Ne soyons pas plus royaliste que le roi. C’était hier le dimanche de la Miséricorde, cette pièce y a contribué je pense. Tandis que le lecteur à l’origine de l’écriture de cet article a enfreint des interdictions pourtant bien exposées en entrant dans l’espace de la sacristie et y prenant et publiant des photos au risque de mettre en péril, par la convoitise de certains, son contenu. Que Dieu accorde qu’il n’y ait aucune conséquence fâcheuse à cet acte qui trouvera bien sa place dans le pavage que vous citez plus haut.
Fraternellement en Christ,
Pierre
PS merci pour la proposition de réflexion qui n’engendre de rebuffade qu’à ceux qui tiennent plus à leur conviction qu’à la recherche de la vérité (qui rencontre l’amour quand justice et paix s’embrassent). Le discernement est une grâce à demander chaque jour.

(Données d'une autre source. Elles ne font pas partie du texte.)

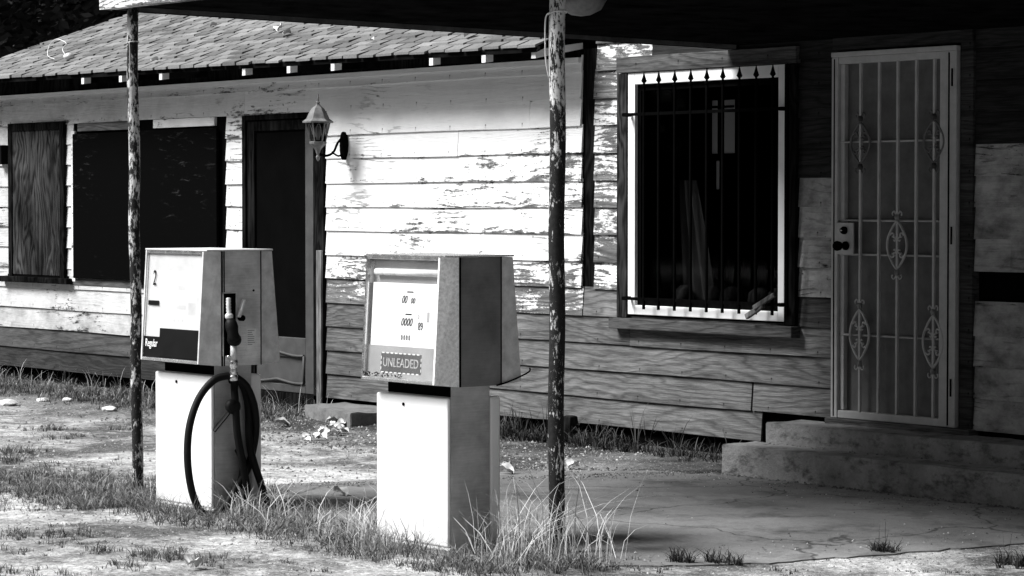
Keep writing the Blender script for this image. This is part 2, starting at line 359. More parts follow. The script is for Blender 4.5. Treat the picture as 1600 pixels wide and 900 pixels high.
M['reflection_mat'] = reflection_mat()

# ------------------------------------------------------------ ground (one sheet to the horizon), pad
def onpad(x, y): return -2.8 < x < 1.8 and -4.2 < y < .2
def gz(x, y):
    b = .014*mnoise.noise(Vector((x*2.1, y*2.1, 0)))+.008*mnoise.noise(Vector((x*7, y*7, 3)))
    padf = 1.0 if onpad(x, y) else 0.0
    b = b*(1-padf)-.001*padf
    if y > -.9 and x < -1.7: b += .035*min(1, (y+.9)/.7)*(1 if x > -7.8 or x < -8 else 1)
    if x > 40 or x < -60 or y > 40 or y < -60: b = 0
    return b
def axis(lo, hi, step, far):
    v = list(np.arange(lo, hi+1e-6, step)); e = step; l = []; h = []; a, b = lo, hi
    while b < far: e *= 1.35; a -= e; b += e; l.append(a); h.append(b)
    return l[::-1]+v+h
xs = axis(-13, 3.5, .09, 500); ys = axis(-7, .8, .09, 500)
nx = len(xs)
me = bpy.data.meshes.new('ground')
me.from_pydata([(x, y, gz(x, y)) for y in ys for x in xs], [], [(j*nx+i, j*nx+i+1, (j+1)*nx+i+1, (j+1)*nx+i) for j in range(len(ys)-1) for i in range(nx-1)])
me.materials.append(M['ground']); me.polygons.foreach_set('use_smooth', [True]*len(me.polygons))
g = bpy.data.objects.new('ground', me); COL.objects.link(g); tag(g, kind='structure')
b = MB()
edge = [(-2.68, -4.06), (-1.5, -4.09), (-.6, -4.07), (.55, -4.09), (.9, -3.95), (1.39, -3.13), (1.62, -1.7), (1.7, -.62), (-1.70, -.62), (-1.82, -.5), (-2.5, -1.5), (-2.75, -3.0)]
pts = []
for i, p in enumerate(edge):
    q = edge[(i+1) % len(edge)]; n = max(1, int(math.dist(p, q)/.07))
    for j in range(n):
        t = j/n; x = p[0]+(q[0]-p[0])*t; y = p[1]+(q[1]-p[1])*t; a = .028 if j else 0
        pts.append((x+random.uniform(-a, a), y+random.uniform(-a, a)))
n = len(pts)
b.add([(x, y, -.05) for x, y in pts]+[(x, y, .006) for x, y in pts], [tuple(range(n, 2*n))]+[(i, (i+1) % n, (i+1) % n+n, i+n) for i in range(n)])
tag(b.build('concrete_pad', M['pad']), kind='structure')

# ------------------------------------------------------------ house
house = tag(empty('wooden_house', (-6, 0, 0)), 'long low clapboard house with peeling white paint and bare lower boards', 'house')
def hp(mb, name, m, bevel=0, parent=house, loc=None):
    o = mb.build(name, m, None, bevel, loc)
    o.parent = parent; o.matrix_parent_inverse = Matrix.Translation(-absloc(parent)); return o
def absloc(o):
    v = Vector(o.location)
    return v if o.parent is None else v  # parents used here hold world locations
ROW = .1785; Z0 = .147
def rowz(i): return Z0+ROW*i         # bottom edge of board i (0 = lowest)
def board(mb, x0, x1, z0, z1, yb, attf, seed):
    """one clapboard: wedge section, bottom edge proud, a little wavy, cut in short lengths so wear varies"""
    n = max(1, int((x1-x0)/.25)); rnd = random.Random(seed); r = rnd.random(); dz = rnd.uniform(-.003, .003)
    st = []
    for i in range(n+1):
        x = x0+(x1-x0)*i/n; wv = .0025*math.sin(x*2.3+seed)+rnd.uniform(-.0008, .0008); py = .002*math.sin(x*1.7+seed*2)
        st.append([(x, yb-.021+py, z0+wv+dz), (x, yb-.006, z1+.012), (x, yb+.002, z1+.012), (x, yb-.004, z0+wv+dz)])
    for i in range(n):
        A, B = st[i], st[i+1]; xm = (A[0][0]+B[0][0])/2
        fs = [(0, 4, 5, 1), (3, 7, 4, 0), (1, 5, 6, 2), (2, 6, 7, 3)]
        if i == 0: fs.append((0, 1, 2, 3))
        if i == n-1: fs.append((4, 7, 6, 5))
        p, gm = attf(xm, (z0+z1)/2); mb.add(A+B, fs, (r, p, gm))
def nz(x, z, s=1.0, o=0): return mnoise.noise(Vector((x*s, z*s*1.5, o)))*.5+.5
def att_left(x, z):
    gl = min(1, max(0, (-6.6-x)/3.0))
    if x < -7:
        if z > .51: return (.12+.20*nz(x, z, 1, 5), gl*(.36+.25*nz(x, z, .8)+(.2 if z < .7 else 0)))
        return (.97, .62 if z > .33 else .85)
    if z > 1.04:
        pe = .11+.28*nz(x, z, .9)
        if z > 2.1: pe = .08+.14*nz(x, z)
        elif z > 1.94: pe *= .8
        return (pe+(.10 if 1.04 < z < 1.25 else 0), .0)
    if z > .865: return (.34+.15*nz(x, z, 1.2), .04)
    return (1.0, .45 if z > .69 and x < -5 else .12)
def att_right(x, z):  # boards past the window: grime levels raised to stand in for canopy shade
    if x < -3.0: return (.24+.26*nz(x, z, 2, 2), .05) if z > 1.03 else (1, .15)
    if x > -.25 and z > 1.98: return (.97, .94)  # upper rows bare and near black, canopy shade put into the wood colour
    if x > -.25: return (.08+.2*nz(x, z, 2), .78+.2*nz(x, z, 2, 8))
    if z > 1.75: return (.84, .92)  # upper rows beside and over the door darkened likewise for canopy shade
    if z > 1.03: return (.12+.22*nz(x, z, 3), .72+.25*nz(x, z, 2, 3))
    return (1.0, .75)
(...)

@Denis, vous voilà bien défaitiste et généralisant. Levons la tête, le monde est déjà sauvé. Il y a heureusement des milliers de sites religieux où laïcs et consacrés œuvrent dans le bon sens. Mais qui sommes-nous pour en juger, en fait?
Bonjour. pour info les mystères du Moyen Age au debut etaient joués sur l’autel et dans le choeur. Mais oui. Je pense que les Dialogues de Bernanos et Poulenc sont l’équivalent d’un Mystère du Moyen Age et comprends très bien qu’ils aient leur place dans l’église.
Depuis le nouvel ordo : le prêtre qui arrive dans l’église en patin à roulette, la messe rock and roll avec la sono à fond, les défilés de mannequins qui confinent au ridicule, les concerts sataniques, la récitation des sourates de mahomet, la farandole autour de la grosse caisse, les mimes d’un combat d’escrime par le prêtre au moment de l’eucharistie comme je l’ai vu, les hurlements des sans culottes républicains, etc … ces exhibitions autorisées et banalisées dans le chœur ne sont rien d’autre que des concélébrations qui vont avec la messe conciliaire Paul6.
Le sacré, le respect du Christ, du chœur de nos églises avec la messe catholiques traditionnelle, des sacrements, du catéchisme, de la morale, ils n’en ont même plus la notion. Ils ne pensent pas non plus aux enfants qui les observent et aux fidèles qui ont gardé la Foi.